Principles don't change, methods do
A leadership workshop made me realize most of us confuse the two. Here is the difference.
I ran a workshop recently on being an engineering manager and being a good leader. One question kept catching people off guard. What is your philosophy for your team? Most people had never written it down. I hadn't either. That surprised me. We all carry one. We rarely name it.
There is a quote I have mangled a few times: "Principles don't change. Methods do." I think that is the right frame.
Principles are who you are. What you value. What you will not trade away. They are pillars. You build your philosophy on top of them, and you rely on them when the day gets hard.

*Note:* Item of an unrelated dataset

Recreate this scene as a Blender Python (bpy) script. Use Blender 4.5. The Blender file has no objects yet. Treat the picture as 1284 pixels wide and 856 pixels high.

Methods are how you deliver those principles into the world. The tools. The style. The way you open a 1:1. The way you handle a difficult conversation. The way you run a stand-up. Methods have to move. A message that lands today may not land tomorrow. A message that bounces off one person may be exactly what another needs. Teams are at different stages. People are in different places. Society moves. The way I was coached at 25 would not work on a 25-year-old today, and the way I was coached then was already strange to people ten years older than me. That is normal. That is how methods behave.
The mistake is holding a method as if it were a principle. When a method stops working, you have to change it, not defend it. When a principle is under pressure, you hold the line.
Define your principles. Know them well enough to say them out loud in three sentences or less. Then look hard at your methods. Iterate the ones that are not landing anymore. Keep the ones that still do. Expect that set to change across your career.